AUDACITY: Inspired by the True Events of the Triangle Shirtwaist Factory Uprising

AUDACITY: Inspired by the True Events of the Triangle Shirtwaist Factory Uprising, by Melanie Crowder

(New York:  Speak, Penguin Random House, 2016)

 

 

 

 

 

 

 

I have something to say.

 

The words of Clara Lemlich, teenage and ageless fighter and organizer, a life illuminated in a prose poem by Melanie Crowder.

Poems, a poem on every page, capturing a day, a feeling, a scene, a struggle, a beating, a friend, a book, a class, a smile.

A life so typical and yet so atypical.  One of thousands, hundreds of thousands, coming to America out of hope, desperation.  But one of thousands, hundred of thousands, who said, not just felt, said, we don’t have to live this way.

 

I have something to say.

 

Everyone did have something to say about the injustice at home and work, everyone does, but so many of them, so many of us, say it to ourselves, to a friend, friends, in isolated conversations or furtive whispers…

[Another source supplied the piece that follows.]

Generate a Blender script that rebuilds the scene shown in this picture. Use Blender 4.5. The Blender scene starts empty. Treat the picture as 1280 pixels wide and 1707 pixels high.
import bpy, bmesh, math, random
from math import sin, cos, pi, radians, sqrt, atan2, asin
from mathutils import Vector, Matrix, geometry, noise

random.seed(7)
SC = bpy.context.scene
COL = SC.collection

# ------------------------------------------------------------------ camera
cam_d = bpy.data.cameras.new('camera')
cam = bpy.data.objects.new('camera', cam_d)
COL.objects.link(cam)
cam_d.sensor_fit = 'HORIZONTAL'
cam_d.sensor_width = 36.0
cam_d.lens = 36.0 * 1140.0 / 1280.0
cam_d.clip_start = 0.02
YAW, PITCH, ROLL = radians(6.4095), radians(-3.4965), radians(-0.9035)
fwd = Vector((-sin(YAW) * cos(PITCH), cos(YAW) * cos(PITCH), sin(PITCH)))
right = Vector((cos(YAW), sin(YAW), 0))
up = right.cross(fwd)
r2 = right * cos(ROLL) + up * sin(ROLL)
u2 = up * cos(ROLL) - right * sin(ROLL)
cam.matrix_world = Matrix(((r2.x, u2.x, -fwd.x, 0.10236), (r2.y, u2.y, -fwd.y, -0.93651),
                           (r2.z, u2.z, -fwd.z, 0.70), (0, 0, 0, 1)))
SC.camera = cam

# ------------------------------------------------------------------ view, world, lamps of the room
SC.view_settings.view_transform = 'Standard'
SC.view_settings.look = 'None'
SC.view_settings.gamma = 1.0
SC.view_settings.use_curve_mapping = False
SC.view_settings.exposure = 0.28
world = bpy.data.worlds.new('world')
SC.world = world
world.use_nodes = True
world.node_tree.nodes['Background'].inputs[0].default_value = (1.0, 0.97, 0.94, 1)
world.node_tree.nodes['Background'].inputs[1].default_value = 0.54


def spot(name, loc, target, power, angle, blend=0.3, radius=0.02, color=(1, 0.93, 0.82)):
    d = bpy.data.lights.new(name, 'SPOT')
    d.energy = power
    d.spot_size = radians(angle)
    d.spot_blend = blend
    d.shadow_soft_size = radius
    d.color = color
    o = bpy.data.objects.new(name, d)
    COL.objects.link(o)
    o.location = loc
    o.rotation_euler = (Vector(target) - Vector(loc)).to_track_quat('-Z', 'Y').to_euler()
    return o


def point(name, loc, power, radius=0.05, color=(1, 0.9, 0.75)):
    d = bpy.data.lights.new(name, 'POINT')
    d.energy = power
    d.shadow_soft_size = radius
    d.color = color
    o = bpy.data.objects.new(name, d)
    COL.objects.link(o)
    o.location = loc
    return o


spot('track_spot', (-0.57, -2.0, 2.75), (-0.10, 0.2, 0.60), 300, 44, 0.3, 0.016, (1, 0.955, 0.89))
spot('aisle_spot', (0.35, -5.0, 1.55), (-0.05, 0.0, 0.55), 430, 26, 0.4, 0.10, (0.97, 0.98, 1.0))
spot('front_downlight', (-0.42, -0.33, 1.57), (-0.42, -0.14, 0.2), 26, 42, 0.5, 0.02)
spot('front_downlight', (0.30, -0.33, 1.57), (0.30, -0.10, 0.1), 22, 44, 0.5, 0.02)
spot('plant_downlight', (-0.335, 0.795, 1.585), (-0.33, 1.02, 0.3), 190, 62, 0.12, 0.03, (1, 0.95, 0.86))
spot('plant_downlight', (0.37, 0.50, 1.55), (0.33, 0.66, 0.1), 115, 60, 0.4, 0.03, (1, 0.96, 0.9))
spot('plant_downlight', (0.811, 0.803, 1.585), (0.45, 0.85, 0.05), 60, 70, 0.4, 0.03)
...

…but the poems in Audacity express the personality, the process, of one young woman who spoke up to people who needed to hear it, who didn’t want to hear it, men, older men, in the union, in the sweatshops, who expected young women to work, be quiet, work, submit, make babies, make profits, make no trouble.

But I look around

at the rows and rows

of immigrant girls,

heads down

voices silent

and I wish this better life

did not come

at such a price.

 

The shetl, the steamship, the sweatshop, the anti-Semitism, the sexism, the poems moving from one phase of life to the next, each with stoicism, curiosity, love and anger.  

 

I have something to say.

 

Clara Lemlich did, but Melanie Crowder does also, in a biography unlike any other.  Describing the work, the growth, the beatings, the stifling home life, the cold, the noise, the people, the friends, through the eyes of the people, one person, who went through it, and decided not to take it.

whispers

At lunch

the children play jacks

in the corner

the girls chat

in between bites.

From the drapers’ table

I hear a new word

whispered

with a hard edge

furtive eyes

darting to the foreman’s desk:

union

I think this is a word

I need to understand.

Every page, every poem, a fragment of a life, trying to build a life in a world built around profits.  Labor histories appeal mostly to people interested in, well, labor history; Audacity is written for anyone who had, or has, something to say, or whose ancestors did, however silent or silenced their voices.  Audacity, the unique vivid poetic narrative about one young Jewish Russian immigrant sweatshop worker who actually said it.

Reviewed by Joshua Barnett, an affordable housing activist, architect at the New York City Housing Authority since 1999, union rep in Local 375, DC 37, AFSCME, third-generation unionist and Brooklynite.